Scripts that build scenes:
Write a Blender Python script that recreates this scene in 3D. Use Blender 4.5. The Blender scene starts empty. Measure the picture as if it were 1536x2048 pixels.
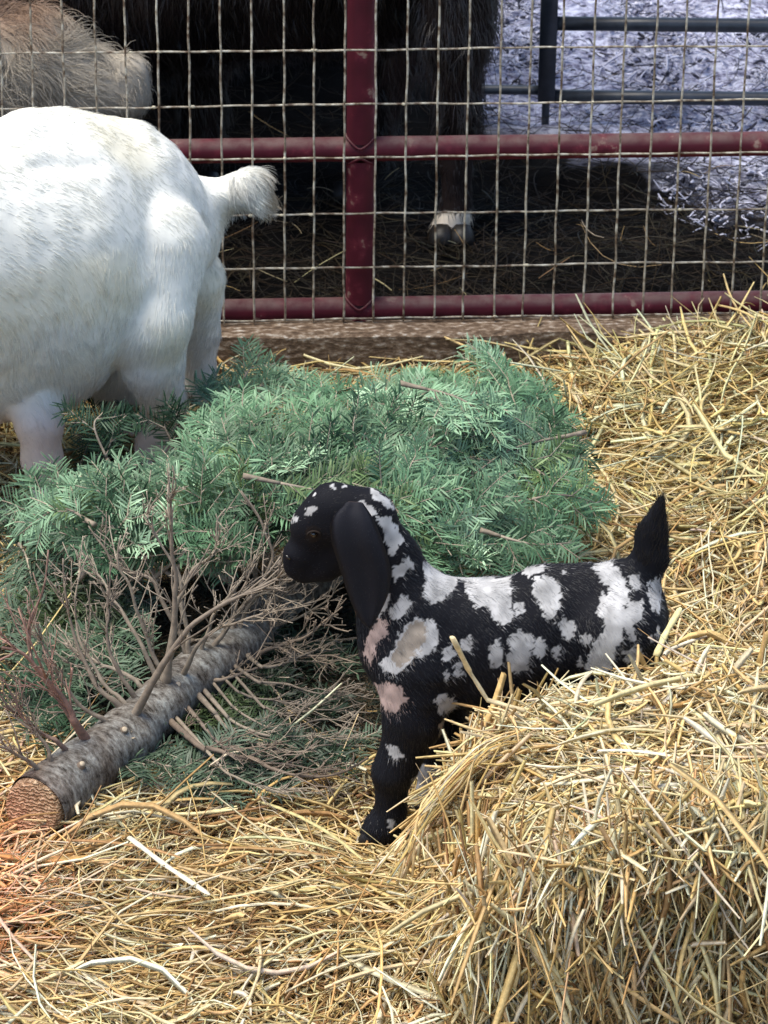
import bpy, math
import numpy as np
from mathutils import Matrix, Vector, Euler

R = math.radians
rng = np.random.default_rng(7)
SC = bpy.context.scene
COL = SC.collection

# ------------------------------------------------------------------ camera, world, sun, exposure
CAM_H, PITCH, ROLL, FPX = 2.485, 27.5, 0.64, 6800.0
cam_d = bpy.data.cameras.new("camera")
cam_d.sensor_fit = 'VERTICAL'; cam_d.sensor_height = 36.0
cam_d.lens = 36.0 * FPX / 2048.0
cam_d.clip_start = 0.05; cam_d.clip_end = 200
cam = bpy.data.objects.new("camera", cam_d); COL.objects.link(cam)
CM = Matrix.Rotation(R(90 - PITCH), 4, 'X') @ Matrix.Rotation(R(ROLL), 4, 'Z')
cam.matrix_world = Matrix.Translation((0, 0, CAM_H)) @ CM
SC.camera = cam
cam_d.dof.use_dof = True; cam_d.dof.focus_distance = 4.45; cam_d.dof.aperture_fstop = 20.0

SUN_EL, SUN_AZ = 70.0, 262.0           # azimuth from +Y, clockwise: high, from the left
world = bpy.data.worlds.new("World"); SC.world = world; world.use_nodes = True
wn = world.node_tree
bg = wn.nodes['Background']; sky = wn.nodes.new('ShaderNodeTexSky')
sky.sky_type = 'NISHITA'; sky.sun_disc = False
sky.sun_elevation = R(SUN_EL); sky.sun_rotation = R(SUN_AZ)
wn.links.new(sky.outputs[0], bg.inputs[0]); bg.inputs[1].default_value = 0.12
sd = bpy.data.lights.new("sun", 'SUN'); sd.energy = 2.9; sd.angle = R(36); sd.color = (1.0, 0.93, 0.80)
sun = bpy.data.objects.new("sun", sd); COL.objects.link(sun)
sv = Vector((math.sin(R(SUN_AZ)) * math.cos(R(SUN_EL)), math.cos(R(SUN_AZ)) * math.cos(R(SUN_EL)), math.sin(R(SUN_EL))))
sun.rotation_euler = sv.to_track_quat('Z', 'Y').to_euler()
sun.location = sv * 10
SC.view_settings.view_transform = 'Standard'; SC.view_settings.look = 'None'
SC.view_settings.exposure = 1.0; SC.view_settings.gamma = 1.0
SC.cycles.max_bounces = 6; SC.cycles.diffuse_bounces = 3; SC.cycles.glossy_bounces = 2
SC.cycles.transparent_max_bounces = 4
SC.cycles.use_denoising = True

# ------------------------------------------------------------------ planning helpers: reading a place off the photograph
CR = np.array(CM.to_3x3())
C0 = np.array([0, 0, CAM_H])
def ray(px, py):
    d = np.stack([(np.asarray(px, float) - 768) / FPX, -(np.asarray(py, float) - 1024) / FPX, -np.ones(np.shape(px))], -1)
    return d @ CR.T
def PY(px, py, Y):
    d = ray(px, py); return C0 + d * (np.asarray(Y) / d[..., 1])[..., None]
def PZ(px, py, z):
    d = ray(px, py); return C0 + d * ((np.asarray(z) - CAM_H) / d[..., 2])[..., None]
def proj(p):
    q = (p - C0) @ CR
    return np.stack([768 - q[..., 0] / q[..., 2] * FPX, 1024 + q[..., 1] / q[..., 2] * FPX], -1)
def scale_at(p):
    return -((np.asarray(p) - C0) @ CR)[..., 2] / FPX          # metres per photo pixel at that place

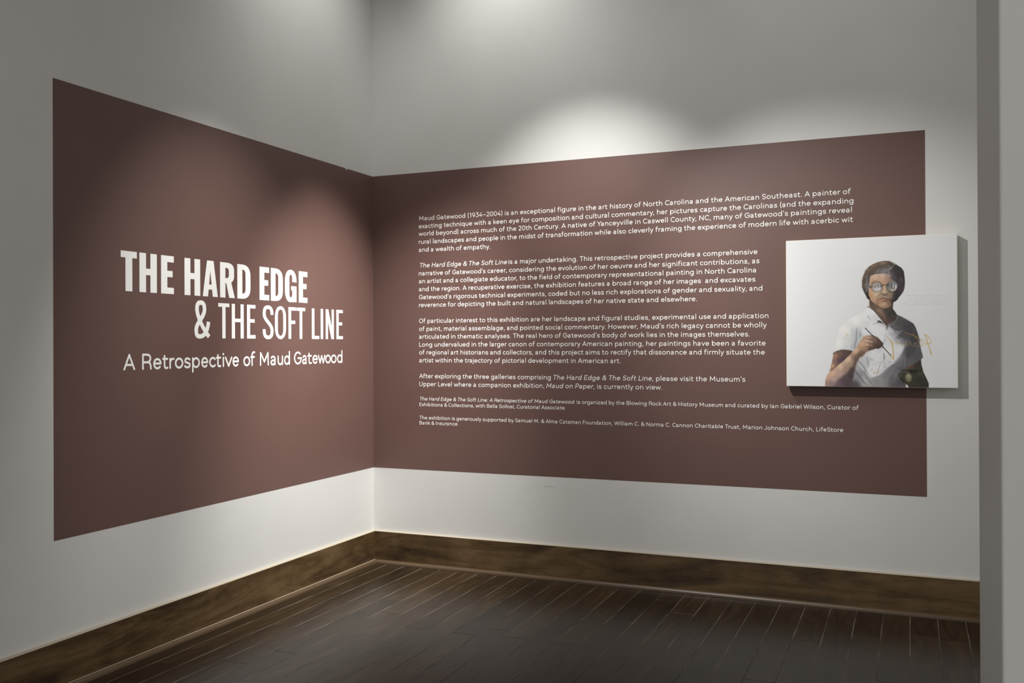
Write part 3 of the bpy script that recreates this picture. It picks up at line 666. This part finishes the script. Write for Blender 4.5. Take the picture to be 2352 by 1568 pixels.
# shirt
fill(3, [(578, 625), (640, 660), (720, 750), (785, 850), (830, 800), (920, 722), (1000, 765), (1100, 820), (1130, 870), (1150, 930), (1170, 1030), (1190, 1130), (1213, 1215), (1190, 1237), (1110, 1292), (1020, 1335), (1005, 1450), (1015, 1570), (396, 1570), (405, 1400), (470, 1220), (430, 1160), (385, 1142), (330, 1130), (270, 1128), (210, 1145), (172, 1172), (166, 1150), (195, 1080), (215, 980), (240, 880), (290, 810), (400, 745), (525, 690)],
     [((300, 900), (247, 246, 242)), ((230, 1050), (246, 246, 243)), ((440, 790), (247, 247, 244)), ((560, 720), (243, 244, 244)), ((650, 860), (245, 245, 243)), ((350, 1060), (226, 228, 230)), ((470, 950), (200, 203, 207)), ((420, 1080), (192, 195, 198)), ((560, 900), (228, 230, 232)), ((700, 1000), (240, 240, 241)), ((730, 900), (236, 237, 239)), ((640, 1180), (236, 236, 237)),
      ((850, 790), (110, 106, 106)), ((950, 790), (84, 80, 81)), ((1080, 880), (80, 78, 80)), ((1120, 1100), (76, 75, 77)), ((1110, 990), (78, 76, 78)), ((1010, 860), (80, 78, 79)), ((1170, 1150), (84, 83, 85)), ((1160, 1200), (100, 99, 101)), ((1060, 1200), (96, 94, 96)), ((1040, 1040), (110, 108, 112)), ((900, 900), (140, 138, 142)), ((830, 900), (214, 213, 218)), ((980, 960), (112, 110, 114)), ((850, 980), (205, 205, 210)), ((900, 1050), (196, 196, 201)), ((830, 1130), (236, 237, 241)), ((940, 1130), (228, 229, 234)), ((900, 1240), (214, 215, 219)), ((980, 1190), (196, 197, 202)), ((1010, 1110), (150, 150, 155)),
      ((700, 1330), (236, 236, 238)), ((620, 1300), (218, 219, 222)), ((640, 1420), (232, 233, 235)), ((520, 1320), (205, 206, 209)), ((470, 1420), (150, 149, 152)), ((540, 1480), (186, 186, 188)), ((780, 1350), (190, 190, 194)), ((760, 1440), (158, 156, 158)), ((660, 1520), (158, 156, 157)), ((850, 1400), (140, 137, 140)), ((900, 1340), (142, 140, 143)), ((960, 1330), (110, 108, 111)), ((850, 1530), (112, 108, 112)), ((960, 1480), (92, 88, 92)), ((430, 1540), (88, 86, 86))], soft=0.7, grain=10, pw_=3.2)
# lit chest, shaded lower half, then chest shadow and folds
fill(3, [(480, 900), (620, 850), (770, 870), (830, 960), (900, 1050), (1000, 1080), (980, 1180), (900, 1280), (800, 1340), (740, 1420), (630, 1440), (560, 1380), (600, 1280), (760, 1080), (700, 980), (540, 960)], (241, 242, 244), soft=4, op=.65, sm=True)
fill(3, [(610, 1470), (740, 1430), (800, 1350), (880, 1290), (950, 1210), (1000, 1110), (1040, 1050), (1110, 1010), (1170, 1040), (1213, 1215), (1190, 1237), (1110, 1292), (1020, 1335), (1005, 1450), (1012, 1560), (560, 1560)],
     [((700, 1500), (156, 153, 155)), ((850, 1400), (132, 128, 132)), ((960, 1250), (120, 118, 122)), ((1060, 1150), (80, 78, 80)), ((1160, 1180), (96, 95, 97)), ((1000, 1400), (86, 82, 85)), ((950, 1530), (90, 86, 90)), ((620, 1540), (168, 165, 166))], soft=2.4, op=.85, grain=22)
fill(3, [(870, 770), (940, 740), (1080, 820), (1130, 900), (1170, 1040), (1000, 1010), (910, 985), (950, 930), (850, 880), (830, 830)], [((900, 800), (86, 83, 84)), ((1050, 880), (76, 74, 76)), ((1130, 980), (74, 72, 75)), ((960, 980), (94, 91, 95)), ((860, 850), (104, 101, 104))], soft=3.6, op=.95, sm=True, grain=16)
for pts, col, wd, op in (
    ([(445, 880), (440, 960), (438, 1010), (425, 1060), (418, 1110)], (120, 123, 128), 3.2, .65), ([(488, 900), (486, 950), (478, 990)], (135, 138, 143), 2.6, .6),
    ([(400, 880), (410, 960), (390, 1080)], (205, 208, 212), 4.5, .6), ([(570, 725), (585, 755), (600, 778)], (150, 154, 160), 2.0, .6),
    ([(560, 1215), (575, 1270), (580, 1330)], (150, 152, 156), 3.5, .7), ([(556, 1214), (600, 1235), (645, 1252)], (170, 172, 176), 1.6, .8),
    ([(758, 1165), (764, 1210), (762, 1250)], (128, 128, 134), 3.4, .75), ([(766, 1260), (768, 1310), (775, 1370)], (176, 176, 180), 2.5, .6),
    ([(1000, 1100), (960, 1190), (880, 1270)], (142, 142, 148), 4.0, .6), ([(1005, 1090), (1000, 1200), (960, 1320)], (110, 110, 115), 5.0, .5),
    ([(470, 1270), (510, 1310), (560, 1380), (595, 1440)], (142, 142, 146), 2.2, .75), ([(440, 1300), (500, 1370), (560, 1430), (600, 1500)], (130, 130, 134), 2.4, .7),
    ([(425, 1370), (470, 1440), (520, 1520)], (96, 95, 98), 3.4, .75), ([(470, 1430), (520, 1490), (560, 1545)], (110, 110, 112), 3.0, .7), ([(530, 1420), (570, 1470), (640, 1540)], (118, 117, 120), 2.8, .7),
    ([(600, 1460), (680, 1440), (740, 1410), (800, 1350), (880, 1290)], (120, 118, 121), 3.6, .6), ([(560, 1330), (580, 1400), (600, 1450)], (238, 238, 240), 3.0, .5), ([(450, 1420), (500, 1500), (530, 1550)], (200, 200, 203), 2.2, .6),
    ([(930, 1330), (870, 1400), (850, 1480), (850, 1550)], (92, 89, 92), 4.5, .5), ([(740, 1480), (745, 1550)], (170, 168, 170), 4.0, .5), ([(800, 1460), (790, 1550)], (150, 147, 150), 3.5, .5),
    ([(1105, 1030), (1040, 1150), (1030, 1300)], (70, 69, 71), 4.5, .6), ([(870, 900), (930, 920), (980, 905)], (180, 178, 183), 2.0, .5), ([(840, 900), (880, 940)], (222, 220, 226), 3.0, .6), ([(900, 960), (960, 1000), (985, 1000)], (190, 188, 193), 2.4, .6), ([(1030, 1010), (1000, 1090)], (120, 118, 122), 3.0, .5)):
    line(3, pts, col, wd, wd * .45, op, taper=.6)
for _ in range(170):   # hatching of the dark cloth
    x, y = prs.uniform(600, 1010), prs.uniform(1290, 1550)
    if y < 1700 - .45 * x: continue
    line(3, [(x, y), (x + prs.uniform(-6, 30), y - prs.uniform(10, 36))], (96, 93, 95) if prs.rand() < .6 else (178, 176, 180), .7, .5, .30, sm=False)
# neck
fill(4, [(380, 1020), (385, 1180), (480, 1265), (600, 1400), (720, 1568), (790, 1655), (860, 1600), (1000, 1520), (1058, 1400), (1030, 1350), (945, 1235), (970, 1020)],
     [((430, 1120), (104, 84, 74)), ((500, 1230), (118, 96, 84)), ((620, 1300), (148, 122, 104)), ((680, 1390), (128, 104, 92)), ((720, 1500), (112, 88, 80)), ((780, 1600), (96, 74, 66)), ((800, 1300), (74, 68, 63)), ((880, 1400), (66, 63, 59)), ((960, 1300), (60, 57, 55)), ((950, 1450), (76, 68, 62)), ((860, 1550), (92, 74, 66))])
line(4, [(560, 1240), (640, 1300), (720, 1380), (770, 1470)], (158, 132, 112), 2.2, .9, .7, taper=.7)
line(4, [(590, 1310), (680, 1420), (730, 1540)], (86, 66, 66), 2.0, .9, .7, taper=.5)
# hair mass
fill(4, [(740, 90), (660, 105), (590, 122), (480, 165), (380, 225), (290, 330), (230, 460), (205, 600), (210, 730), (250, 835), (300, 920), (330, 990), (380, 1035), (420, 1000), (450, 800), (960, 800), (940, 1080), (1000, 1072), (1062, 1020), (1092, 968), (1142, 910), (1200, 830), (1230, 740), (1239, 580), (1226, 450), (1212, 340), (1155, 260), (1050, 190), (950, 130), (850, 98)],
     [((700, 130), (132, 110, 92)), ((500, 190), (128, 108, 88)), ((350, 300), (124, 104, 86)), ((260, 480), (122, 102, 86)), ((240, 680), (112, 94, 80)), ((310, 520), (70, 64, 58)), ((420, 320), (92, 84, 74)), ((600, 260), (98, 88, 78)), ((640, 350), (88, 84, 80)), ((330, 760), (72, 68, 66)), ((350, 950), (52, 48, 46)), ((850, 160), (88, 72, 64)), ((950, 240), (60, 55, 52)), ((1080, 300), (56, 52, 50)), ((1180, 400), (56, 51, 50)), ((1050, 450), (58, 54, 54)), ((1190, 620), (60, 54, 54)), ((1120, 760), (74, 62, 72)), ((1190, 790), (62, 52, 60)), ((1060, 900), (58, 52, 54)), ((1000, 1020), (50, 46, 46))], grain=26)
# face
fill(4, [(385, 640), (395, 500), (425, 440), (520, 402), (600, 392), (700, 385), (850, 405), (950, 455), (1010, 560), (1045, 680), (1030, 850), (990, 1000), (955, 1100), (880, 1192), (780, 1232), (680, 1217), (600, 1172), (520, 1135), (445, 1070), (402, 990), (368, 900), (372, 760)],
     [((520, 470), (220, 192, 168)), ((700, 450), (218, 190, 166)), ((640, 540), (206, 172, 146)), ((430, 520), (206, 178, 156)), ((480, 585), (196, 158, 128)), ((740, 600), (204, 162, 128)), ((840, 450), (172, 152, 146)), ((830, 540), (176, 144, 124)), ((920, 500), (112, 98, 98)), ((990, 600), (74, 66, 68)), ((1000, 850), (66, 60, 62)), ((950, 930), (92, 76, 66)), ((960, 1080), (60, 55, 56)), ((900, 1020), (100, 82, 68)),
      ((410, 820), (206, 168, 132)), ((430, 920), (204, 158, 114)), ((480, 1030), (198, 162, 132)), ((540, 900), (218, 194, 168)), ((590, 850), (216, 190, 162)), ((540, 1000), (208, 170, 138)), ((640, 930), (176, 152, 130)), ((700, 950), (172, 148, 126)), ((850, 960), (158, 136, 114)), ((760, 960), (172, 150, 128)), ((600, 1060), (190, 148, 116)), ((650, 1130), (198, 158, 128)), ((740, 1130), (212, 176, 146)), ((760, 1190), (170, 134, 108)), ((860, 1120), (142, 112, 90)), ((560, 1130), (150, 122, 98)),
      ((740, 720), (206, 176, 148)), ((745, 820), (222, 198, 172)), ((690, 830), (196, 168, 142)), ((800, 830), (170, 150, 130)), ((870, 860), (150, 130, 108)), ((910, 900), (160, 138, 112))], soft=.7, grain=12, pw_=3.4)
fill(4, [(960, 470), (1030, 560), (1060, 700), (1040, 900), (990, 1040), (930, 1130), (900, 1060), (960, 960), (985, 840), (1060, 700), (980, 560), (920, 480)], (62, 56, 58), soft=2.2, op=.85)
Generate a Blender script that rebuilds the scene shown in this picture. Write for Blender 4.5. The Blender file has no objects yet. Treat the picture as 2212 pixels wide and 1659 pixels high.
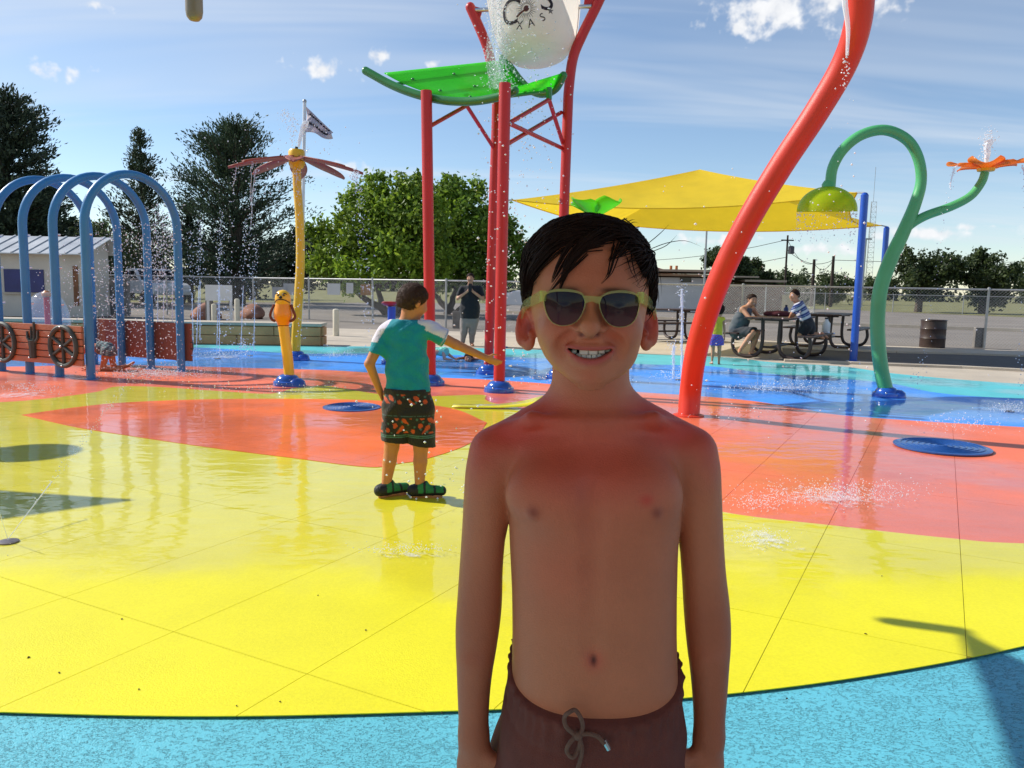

Exercise aim: Reproduce only the lines of the records from the start up to and including the line that holds "COL = SC.collection"; do not carry over any picture.

Response to the task:
Write a Blender Python script that recreates this scene in 3D. Use Blender 4.5. The Blender scene starts empty. Measure the picture as if it were 1536x2048 pixels.
import bpy, math
import numpy as np
from mathutils import Matrix, Vector, Euler

R = math.radians
rng = np.random.default_rng(7)
SC = bpy.context.scene
COL = SC.collection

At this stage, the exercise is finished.